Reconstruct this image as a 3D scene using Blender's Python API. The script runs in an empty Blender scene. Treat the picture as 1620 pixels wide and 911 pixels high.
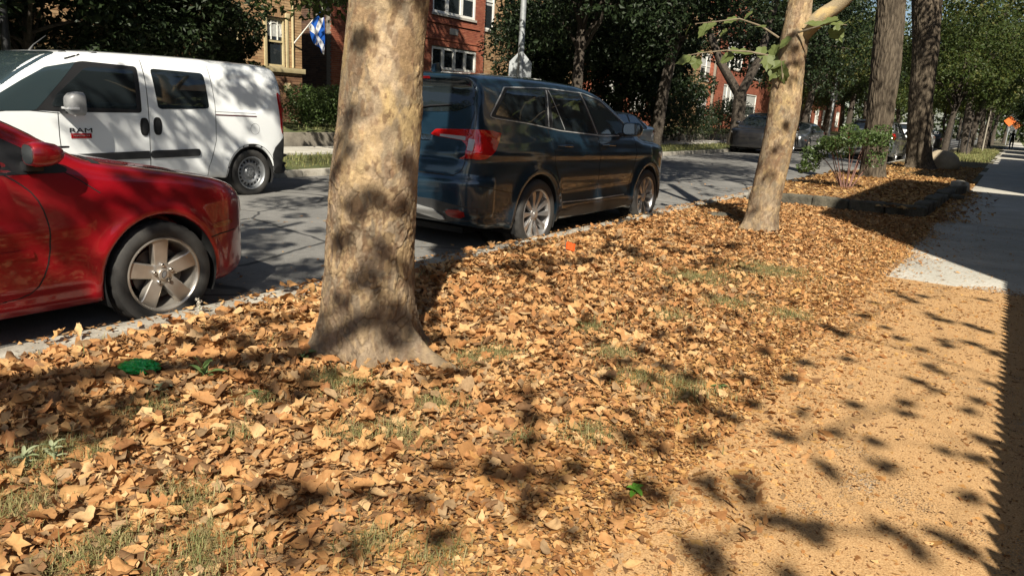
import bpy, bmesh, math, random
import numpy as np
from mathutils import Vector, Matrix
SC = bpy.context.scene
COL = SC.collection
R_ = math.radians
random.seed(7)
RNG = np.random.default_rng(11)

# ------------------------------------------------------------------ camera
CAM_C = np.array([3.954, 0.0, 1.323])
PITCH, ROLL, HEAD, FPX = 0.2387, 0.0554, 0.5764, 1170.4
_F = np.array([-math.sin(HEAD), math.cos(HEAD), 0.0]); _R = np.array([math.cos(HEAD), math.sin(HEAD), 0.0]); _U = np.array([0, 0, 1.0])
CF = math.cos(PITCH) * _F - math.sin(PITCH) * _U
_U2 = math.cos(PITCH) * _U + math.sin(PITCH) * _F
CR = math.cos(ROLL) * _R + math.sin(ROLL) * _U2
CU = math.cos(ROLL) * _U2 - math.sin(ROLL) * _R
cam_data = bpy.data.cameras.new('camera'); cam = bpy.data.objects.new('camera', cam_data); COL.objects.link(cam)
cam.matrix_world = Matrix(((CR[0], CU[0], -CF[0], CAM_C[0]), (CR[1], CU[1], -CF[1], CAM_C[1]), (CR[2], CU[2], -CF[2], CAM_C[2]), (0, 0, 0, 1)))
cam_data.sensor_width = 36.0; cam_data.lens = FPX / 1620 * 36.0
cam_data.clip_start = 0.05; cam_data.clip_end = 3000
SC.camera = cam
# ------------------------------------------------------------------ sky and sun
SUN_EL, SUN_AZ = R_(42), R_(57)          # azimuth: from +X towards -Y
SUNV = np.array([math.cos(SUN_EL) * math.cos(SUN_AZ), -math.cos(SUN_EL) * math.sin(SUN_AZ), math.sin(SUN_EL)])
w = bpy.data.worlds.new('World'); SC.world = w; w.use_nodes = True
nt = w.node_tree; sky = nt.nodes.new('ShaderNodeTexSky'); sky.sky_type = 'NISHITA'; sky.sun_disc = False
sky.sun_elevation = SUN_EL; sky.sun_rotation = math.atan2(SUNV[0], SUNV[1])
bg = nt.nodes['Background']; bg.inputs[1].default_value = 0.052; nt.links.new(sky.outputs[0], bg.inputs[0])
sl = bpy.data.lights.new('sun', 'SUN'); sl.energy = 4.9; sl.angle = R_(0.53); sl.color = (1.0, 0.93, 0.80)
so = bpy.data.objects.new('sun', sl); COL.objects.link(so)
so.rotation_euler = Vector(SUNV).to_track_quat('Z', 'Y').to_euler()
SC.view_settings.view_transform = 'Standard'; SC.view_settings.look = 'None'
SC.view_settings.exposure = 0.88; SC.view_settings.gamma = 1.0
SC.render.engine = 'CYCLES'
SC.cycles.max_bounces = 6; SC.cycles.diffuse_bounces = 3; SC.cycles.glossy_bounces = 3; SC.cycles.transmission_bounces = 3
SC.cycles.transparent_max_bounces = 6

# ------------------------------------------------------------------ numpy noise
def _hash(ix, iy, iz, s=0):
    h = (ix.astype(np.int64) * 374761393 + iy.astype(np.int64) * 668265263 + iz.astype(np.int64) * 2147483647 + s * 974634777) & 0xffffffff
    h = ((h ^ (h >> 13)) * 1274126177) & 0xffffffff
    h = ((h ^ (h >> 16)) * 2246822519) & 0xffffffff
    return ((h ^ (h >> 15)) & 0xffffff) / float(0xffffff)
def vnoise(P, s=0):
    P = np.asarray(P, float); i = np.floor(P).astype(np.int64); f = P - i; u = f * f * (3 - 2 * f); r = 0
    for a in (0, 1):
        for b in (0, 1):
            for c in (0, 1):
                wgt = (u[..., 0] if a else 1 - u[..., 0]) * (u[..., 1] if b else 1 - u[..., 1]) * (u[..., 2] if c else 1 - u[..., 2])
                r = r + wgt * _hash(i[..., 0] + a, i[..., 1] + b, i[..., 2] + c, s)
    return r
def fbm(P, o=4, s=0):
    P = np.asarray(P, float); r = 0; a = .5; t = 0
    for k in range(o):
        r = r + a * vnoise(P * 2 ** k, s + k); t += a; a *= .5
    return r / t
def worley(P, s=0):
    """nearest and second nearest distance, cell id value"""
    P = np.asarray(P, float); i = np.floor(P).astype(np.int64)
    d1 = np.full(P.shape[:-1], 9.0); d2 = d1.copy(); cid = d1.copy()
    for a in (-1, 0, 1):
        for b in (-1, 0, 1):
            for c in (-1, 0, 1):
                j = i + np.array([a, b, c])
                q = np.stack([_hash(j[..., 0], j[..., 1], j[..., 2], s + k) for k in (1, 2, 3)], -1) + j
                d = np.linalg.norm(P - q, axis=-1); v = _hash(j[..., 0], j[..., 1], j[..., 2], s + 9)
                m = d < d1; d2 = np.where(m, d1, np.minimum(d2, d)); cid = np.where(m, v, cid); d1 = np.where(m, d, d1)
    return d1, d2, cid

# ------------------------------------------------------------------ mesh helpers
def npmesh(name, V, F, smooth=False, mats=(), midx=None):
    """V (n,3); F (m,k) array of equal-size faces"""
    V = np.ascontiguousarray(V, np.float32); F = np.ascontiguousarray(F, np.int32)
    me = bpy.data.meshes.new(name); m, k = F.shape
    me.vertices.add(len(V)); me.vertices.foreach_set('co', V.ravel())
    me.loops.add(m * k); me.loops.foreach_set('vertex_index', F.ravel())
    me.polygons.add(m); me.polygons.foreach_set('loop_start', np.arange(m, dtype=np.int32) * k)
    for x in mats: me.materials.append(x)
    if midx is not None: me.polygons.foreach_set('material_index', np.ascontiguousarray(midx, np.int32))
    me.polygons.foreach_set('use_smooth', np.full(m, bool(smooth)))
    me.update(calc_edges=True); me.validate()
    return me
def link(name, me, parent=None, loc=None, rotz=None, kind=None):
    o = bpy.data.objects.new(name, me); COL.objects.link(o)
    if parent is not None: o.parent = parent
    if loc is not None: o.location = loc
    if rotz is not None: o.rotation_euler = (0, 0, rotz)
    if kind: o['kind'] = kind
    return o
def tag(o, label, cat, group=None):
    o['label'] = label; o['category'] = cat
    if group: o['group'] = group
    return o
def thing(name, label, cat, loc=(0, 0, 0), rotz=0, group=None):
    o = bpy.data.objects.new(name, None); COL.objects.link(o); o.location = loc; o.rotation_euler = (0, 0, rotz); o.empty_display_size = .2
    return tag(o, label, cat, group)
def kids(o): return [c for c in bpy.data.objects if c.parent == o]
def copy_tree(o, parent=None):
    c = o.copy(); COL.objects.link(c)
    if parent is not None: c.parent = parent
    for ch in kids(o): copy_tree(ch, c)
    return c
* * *
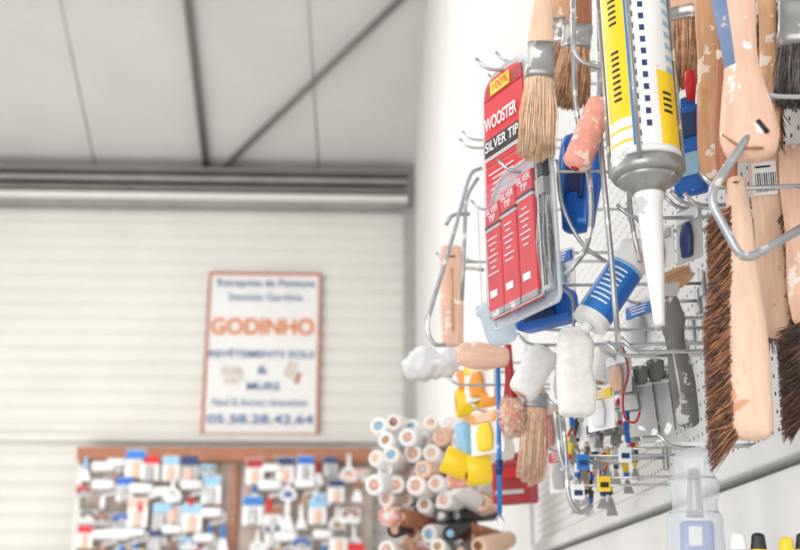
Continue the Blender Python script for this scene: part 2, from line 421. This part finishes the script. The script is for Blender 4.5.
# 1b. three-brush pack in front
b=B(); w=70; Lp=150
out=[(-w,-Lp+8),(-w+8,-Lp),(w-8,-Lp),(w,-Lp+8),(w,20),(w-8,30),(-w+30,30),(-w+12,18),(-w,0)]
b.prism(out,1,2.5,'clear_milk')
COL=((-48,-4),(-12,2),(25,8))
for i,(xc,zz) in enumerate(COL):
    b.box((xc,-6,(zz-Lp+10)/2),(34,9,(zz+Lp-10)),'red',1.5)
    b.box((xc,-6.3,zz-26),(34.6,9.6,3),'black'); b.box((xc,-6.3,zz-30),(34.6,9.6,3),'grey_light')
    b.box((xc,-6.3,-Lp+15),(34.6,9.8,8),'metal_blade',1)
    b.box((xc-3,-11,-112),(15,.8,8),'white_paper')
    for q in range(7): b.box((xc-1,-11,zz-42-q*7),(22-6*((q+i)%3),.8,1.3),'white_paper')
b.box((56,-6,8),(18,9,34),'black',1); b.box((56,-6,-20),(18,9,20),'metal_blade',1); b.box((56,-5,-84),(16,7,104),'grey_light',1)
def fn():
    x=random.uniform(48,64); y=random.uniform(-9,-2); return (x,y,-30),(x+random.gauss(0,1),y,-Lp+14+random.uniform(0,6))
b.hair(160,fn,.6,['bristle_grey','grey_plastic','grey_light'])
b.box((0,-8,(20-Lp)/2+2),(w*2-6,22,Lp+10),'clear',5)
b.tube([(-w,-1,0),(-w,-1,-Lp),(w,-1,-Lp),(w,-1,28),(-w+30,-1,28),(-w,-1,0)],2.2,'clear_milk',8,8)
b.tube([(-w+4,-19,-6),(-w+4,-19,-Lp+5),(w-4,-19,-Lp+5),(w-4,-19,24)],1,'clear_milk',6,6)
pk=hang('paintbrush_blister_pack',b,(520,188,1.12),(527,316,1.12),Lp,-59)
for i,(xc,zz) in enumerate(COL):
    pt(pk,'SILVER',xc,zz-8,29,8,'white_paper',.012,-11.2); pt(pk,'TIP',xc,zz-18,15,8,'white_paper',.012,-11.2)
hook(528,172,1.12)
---
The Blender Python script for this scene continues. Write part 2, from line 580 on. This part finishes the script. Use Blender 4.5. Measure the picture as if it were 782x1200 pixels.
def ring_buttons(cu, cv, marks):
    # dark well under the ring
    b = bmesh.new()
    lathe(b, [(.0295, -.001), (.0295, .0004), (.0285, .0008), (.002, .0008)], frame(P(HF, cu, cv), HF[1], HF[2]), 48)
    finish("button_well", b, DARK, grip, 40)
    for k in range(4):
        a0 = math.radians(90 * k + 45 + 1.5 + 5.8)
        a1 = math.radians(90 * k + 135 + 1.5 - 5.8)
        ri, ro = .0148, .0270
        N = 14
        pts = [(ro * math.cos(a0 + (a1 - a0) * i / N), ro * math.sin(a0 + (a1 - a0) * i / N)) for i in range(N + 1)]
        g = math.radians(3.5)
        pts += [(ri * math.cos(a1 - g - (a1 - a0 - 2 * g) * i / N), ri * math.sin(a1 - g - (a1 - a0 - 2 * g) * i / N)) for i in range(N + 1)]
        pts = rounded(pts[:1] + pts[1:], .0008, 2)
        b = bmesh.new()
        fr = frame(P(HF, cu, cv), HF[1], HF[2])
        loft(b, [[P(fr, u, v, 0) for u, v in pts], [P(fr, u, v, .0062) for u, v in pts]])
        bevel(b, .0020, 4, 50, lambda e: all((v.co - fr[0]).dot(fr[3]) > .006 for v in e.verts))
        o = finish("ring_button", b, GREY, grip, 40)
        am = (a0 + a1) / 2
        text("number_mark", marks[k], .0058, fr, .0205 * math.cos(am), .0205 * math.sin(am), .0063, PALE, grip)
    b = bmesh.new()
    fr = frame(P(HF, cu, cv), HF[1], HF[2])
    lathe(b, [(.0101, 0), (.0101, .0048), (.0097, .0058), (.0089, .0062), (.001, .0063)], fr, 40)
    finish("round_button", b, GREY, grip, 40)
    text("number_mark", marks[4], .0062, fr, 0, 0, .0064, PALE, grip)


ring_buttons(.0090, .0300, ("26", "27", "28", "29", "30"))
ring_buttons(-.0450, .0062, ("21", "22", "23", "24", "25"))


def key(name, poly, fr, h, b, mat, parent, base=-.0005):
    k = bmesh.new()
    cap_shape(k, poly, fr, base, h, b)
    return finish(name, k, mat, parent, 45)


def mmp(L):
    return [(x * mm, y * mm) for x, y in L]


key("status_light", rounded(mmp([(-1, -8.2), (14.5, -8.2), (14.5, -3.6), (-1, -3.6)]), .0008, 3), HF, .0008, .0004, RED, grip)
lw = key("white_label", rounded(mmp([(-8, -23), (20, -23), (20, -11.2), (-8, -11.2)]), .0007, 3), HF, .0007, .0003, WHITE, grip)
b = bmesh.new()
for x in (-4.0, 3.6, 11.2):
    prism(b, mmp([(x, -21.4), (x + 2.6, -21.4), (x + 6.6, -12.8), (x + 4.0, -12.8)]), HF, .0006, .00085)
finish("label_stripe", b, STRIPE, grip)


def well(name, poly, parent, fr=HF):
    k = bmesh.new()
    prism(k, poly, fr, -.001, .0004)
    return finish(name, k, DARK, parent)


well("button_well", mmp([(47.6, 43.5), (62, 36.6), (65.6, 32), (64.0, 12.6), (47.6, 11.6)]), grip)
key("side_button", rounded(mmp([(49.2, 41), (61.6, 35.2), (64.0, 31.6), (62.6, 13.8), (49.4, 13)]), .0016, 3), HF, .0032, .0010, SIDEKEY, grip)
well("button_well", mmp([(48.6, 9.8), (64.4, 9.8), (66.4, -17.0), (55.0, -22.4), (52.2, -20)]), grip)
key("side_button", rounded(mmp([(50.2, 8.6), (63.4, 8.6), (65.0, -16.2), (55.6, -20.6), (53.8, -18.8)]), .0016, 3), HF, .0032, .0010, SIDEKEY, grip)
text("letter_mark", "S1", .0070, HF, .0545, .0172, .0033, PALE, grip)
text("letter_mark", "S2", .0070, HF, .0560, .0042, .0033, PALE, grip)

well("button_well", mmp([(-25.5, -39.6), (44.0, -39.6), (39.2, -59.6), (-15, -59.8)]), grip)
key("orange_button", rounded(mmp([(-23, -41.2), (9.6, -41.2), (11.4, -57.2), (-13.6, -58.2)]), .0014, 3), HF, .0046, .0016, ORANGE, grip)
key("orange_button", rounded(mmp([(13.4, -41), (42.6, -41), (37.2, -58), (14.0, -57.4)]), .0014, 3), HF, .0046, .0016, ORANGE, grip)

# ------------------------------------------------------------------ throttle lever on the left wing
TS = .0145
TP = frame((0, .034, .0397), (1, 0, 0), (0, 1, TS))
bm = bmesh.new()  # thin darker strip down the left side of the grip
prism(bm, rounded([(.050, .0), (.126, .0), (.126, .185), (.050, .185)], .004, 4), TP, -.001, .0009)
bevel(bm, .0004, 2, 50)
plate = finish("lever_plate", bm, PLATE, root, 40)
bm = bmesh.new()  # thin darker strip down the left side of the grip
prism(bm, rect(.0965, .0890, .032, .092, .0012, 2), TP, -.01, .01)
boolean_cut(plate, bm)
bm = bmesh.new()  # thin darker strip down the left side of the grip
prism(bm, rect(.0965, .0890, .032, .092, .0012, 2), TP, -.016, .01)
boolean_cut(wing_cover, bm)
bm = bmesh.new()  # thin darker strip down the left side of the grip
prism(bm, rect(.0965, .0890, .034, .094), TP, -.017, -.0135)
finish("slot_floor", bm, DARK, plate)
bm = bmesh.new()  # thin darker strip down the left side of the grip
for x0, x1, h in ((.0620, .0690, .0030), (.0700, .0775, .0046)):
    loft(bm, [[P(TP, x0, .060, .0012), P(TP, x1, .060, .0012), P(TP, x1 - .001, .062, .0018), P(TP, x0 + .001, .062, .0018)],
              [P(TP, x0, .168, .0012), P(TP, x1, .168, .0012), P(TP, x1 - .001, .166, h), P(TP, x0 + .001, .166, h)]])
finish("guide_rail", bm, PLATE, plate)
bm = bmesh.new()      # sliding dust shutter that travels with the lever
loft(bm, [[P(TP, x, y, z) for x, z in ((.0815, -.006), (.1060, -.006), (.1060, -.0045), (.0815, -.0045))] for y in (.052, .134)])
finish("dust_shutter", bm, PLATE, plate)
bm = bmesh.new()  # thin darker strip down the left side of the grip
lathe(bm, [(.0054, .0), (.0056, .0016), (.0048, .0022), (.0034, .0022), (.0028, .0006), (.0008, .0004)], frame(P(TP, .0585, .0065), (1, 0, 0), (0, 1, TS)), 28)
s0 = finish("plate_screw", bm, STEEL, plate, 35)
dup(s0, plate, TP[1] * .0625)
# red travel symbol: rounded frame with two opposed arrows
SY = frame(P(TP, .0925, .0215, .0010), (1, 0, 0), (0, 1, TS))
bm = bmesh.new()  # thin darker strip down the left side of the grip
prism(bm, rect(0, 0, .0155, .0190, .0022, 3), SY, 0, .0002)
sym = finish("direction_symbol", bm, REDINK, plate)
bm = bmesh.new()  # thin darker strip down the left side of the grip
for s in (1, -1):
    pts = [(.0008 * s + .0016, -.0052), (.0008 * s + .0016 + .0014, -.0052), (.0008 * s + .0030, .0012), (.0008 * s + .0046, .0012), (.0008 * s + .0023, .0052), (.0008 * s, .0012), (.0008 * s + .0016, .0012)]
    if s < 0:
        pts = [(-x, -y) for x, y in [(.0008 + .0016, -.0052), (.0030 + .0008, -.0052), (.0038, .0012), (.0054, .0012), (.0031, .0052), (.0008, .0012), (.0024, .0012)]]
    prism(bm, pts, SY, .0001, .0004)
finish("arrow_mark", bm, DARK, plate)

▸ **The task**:
Write out, exactly as they stand, the lines from the one containing "Continue the Blender" through the one containing "hook(528,172,1.12)", both ends included.

▸ **Answer in full**:
Continue the Blender Python script for this scene: part 2, from line 421. This part finishes the script. The script is for Blender 4.5.
# 1b. three-brush pack in front
b=B(); w=70; Lp=150
out=[(-w,-Lp+8),(-w+8,-Lp),(w-8,-Lp),(w,-Lp+8),(w,20),(w-8,30),(-w+30,30),(-w+12,18),(-w,0)]
b.prism(out,1,2.5,'clear_milk')
COL=((-48,-4),(-12,2),(25,8))
for i,(xc,zz) in enumerate(COL):
    b.box((xc,-6,(zz-Lp+10)/2),(34,9,(zz+Lp-10)),'red',1.5)
    b.box((xc,-6.3,zz-26),(34.6,9.6,3),'black'); b.box((xc,-6.3,zz-30),(34.6,9.6,3),'grey_light')
    b.box((xc,-6.3,-Lp+15),(34.6,9.8,8),'metal_blade',1)
    b.box((xc-3,-11,-112),(15,.8,8),'white_paper')
    for q in range(7): b.box((xc-1,-11,zz-42-q*7),(22-6*((q+i)%3),.8,1.3),'white_paper')
b.box((56,-6,8),(18,9,34),'black',1); b.box((56,-6,-20),(18,9,20),'metal_blade',1); b.box((56,-5,-84),(16,7,104),'grey_light',1)
def fn():
    x=random.uniform(48,64); y=random.uniform(-9,-2); return (x,y,-30),(x+random.gauss(0,1),y,-Lp+14+random.uniform(0,6))
b.hair(160,fn,.6,['bristle_grey','grey_plastic','grey_light'])
b.box((0,-8,(20-Lp)/2+2),(w*2-6,22,Lp+10),'clear',5)
b.tube([(-w,-1,0),(-w,-1,-Lp),(w,-1,-Lp),(w,-1,28),(-w+30,-1,28),(-w,-1,0)],2.2,'clear_milk',8,8)
b.tube([(-w+4,-19,-6),(-w+4,-19,-Lp+5),(w-4,-19,-Lp+5),(w-4,-19,24)],1,'clear_milk',6,6)
pk=hang('paintbrush_blister_pack',b,(520,188,1.12),(527,316,1.12),Lp,-59)
for i,(xc,zz) in enumerate(COL):
    pt(pk,'SILVER',xc,zz-8,29,8,'white_paper',.012,-11.2); pt(pk,'TIP',xc,zz-18,15,8,'white_paper',.012,-11.2)
hook(528,172,1.12)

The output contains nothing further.